***** Provided data

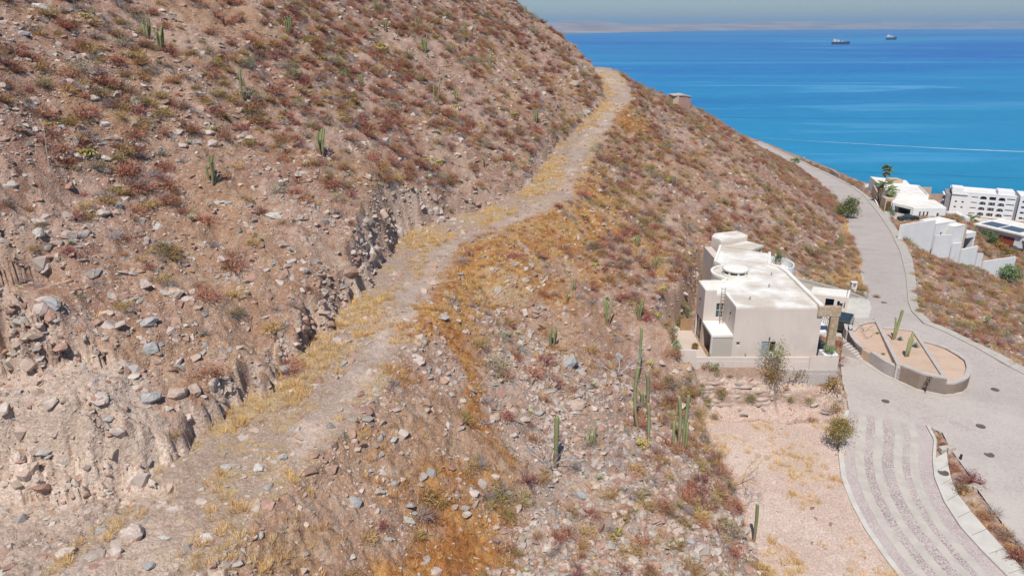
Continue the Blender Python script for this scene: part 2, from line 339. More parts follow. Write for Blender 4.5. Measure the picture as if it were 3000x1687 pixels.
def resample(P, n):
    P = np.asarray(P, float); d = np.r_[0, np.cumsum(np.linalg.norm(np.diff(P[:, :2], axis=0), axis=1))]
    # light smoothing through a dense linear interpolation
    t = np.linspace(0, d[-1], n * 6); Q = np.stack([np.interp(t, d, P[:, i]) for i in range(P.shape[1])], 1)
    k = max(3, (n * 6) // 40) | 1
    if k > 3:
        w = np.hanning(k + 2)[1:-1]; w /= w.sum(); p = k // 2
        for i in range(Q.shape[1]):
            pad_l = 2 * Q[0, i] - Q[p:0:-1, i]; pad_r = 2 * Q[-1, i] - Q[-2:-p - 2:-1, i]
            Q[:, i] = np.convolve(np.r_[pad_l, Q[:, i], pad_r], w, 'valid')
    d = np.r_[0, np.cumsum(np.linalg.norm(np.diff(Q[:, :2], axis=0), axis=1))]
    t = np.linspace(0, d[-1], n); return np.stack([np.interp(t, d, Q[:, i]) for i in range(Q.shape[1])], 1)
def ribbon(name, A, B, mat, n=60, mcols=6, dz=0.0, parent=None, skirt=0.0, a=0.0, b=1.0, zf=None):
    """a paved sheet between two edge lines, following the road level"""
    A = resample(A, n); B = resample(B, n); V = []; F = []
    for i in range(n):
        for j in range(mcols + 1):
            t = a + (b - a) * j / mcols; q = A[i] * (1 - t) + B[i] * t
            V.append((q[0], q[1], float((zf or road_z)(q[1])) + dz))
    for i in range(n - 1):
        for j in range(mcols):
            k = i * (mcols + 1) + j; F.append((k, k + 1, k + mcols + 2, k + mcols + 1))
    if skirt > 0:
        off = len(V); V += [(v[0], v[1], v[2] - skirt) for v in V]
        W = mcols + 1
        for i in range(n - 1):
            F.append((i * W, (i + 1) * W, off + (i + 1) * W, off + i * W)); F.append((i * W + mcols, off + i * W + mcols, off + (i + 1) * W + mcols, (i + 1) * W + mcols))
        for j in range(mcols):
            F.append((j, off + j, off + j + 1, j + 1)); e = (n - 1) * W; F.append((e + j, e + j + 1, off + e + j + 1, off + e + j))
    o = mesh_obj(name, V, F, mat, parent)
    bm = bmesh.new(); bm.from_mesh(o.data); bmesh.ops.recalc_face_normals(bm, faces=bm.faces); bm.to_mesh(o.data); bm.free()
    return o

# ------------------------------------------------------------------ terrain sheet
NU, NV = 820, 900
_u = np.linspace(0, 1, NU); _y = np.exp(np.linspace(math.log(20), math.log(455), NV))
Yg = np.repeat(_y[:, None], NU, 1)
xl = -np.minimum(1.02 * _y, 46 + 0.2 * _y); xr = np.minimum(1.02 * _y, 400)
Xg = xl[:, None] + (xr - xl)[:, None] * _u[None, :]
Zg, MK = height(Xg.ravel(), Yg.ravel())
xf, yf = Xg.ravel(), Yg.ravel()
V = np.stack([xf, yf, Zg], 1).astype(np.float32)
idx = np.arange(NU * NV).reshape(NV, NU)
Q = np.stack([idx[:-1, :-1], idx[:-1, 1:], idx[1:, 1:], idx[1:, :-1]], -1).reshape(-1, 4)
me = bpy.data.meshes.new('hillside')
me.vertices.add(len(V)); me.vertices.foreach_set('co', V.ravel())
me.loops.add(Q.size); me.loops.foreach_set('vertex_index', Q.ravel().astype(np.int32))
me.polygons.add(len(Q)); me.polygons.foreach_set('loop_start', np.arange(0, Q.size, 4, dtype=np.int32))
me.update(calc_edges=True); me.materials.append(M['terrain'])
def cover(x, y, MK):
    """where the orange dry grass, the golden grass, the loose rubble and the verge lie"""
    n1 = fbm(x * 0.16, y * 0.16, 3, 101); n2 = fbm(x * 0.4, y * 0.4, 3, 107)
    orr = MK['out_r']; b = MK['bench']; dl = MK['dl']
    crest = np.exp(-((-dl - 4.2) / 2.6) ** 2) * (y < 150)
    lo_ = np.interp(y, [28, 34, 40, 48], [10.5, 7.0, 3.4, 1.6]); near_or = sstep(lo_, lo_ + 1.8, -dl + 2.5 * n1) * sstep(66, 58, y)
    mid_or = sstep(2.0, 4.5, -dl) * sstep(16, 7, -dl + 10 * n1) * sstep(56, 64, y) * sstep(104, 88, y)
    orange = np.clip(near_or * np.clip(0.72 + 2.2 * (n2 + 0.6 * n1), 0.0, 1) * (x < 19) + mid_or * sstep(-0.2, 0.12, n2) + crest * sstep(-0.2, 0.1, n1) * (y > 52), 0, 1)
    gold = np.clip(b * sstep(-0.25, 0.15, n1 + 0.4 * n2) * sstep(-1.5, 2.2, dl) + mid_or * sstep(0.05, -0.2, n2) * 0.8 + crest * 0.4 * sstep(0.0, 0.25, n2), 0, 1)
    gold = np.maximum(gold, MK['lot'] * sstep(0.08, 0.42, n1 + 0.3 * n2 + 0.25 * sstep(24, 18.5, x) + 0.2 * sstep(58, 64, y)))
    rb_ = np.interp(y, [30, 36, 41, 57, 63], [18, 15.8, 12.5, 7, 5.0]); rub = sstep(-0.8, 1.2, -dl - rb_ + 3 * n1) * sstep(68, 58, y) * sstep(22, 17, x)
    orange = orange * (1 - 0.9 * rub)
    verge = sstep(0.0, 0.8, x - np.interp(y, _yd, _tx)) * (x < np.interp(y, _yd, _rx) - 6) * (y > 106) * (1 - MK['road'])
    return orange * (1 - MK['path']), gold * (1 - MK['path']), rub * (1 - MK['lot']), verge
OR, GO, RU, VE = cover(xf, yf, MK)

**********

▸ Exercise goal
Give an exact copy of the material, leaving out every picture.

▸ Response for this exercise
Continue the Blender Python script for this scene: part 2, from line 339. More parts follow. Write for Blender 4.5. Measure the picture as if it were 3000x1687 pixels.
def resample(P, n):
    P = np.asarray(P, float); d = np.r_[0, np.cumsum(np.linalg.norm(np.diff(P[:, :2], axis=0), axis=1))]
    # light smoothing through a dense linear interpolation
    t = np.linspace(0, d[-1], n * 6); Q = np.stack([np.interp(t, d, P[:, i]) for i in range(P.shape[1])], 1)
    k = max(3, (n * 6) // 40) | 1
    if k > 3:
        w = np.hanning(k + 2)[1:-1]; w /= w.sum(); p = k // 2
        for i in range(Q.shape[1]):
            pad_l = 2 * Q[0, i] - Q[p:0:-1, i]; pad_r = 2 * Q[-1, i] - Q[-2:-p - 2:-1, i]
            Q[:, i] = np.convolve(np.r_[pad_l, Q[:, i], pad_r], w, 'valid')
    d = np.r_[0, np.cumsum(np.linalg.norm(np.diff(Q[:, :2], axis=0), axis=1))]
    t = np.linspace(0, d[-1], n); return np.stack([np.interp(t, d, Q[:, i]) for i in range(Q.shape[1])], 1)
def ribbon(name, A, B, mat, n=60, mcols=6, dz=0.0, parent=None, skirt=0.0, a=0.0, b=1.0, zf=None):
    """a paved sheet between two edge lines, following the road level"""
    A = resample(A, n); B = resample(B, n); V = []; F = []
    for i in range(n):
        for j in range(mcols + 1):
            t = a + (b - a) * j / mcols; q = A[i] * (1 - t) + B[i] * t
            V.append((q[0], q[1], float((zf or road_z)(q[1])) + dz))
    for i in range(n - 1):
        for j in range(mcols):
            k = i * (mcols + 1) + j; F.append((k, k + 1, k + mcols + 2, k + mcols + 1))
    if skirt > 0:
        off = len(V); V += [(v[0], v[1], v[2] - skirt) for v in V]
        W = mcols + 1
        for i in range(n - 1):
            F.append((i * W, (i + 1) * W, off + (i + 1) * W, off + i * W)); F.append((i * W + mcols, off + i * W + mcols, off + (i + 1) * W + mcols, (i + 1) * W + mcols))
        for j in range(mcols):
            F.append((j, off + j, off + j + 1, j + 1)); e = (n - 1) * W; F.append((e + j, e + j + 1, off + e + j + 1, off + e + j))
    o = mesh_obj(name, V, F, mat, parent)
    bm = bmesh.new(); bm.from_mesh(o.data); bmesh.ops.recalc_face_normals(bm, faces=bm.faces); bm.to_mesh(o.data); bm.free()
    return o

# ------------------------------------------------------------------ terrain sheet
NU, NV = 820, 900
_u = np.linspace(0, 1, NU); _y = np.exp(np.linspace(math.log(20), math.log(455), NV))
Yg = np.repeat(_y[:, None], NU, 1)
xl = -np.minimum(1.02 * _y, 46 + 0.2 * _y); xr = np.minimum(1.02 * _y, 400)
Xg = xl[:, None] + (xr - xl)[:, None] * _u[None, :]
Zg, MK = height(Xg.ravel(), Yg.ravel())
xf, yf = Xg.ravel(), Yg.ravel()
V = np.stack([xf, yf, Zg], 1).astype(np.float32)
idx = np.arange(NU * NV).reshape(NV, NU)
Q = np.stack([idx[:-1, :-1], idx[:-1, 1:], idx[1:, 1:], idx[1:, :-1]], -1).reshape(-1, 4)
me = bpy.data.meshes.new('hillside')
me.vertices.add(len(V)); me.vertices.foreach_set('co', V.ravel())
me.loops.add(Q.size); me.loops.foreach_set('vertex_index', Q.ravel().astype(np.int32))
me.polygons.add(len(Q)); me.polygons.foreach_set('loop_start', np.arange(0, Q.size, 4, dtype=np.int32))
me.update(calc_edges=True); me.materials.append(M['terrain'])
def cover(x, y, MK):
    """where the orange dry grass, the golden grass, the loose rubble and the verge lie"""
    n1 = fbm(x * 0.16, y * 0.16, 3, 101); n2 = fbm(x * 0.4, y * 0.4, 3, 107)
    orr = MK['out_r']; b = MK['bench']; dl = MK['dl']
    crest = np.exp(-((-dl - 4.2) / 2.6) ** 2) * (y < 150)
    lo_ = np.interp(y, [28, 34, 40, 48], [10.5, 7.0, 3.4, 1.6]); near_or = sstep(lo_, lo_ + 1.8, -dl + 2.5 * n1) * sstep(66, 58, y)
    mid_or = sstep(2.0, 4.5, -dl) * sstep(16, 7, -dl + 10 * n1) * sstep(56, 64, y) * sstep(104, 88, y)
    orange = np.clip(near_or * np.clip(0.72 + 2.2 * (n2 + 0.6 * n1), 0.0, 1) * (x < 19) + mid_or * sstep(-0.2, 0.12, n2) + crest * sstep(-0.2, 0.1, n1) * (y > 52), 0, 1)
    gold = np.clip(b * sstep(-0.25, 0.15, n1 + 0.4 * n2) * sstep(-1.5, 2.2, dl) + mid_or * sstep(0.05, -0.2, n2) * 0.8 + crest * 0.4 * sstep(0.0, 0.25, n2), 0, 1)
    gold = np.maximum(gold, MK['lot'] * sstep(0.08, 0.42, n1 + 0.3 * n2 + 0.25 * sstep(24, 18.5, x) + 0.2 * sstep(58, 64, y)))
    rb_ = np.interp(y, [30, 36, 41, 57, 63], [18, 15.8, 12.5, 7, 5.0]); rub = sstep(-0.8, 1.2, -dl - rb_ + 3 * n1) * sstep(68, 58, y) * sstep(22, 17, x)
    orange = orange * (1 - 0.9 * rub)
    verge = sstep(0.0, 0.8, x - np.interp(y, _yd, _tx)) * (x < np.interp(y, _yd, _rx) - 6) * (y > 106) * (1 - MK['road'])
    return orange * (1 - MK['path']), gold * (1 - MK['path']), rub * (1 - MK['lot']), verge
OR, GO, RU, VE = cover(xf, yf, MK)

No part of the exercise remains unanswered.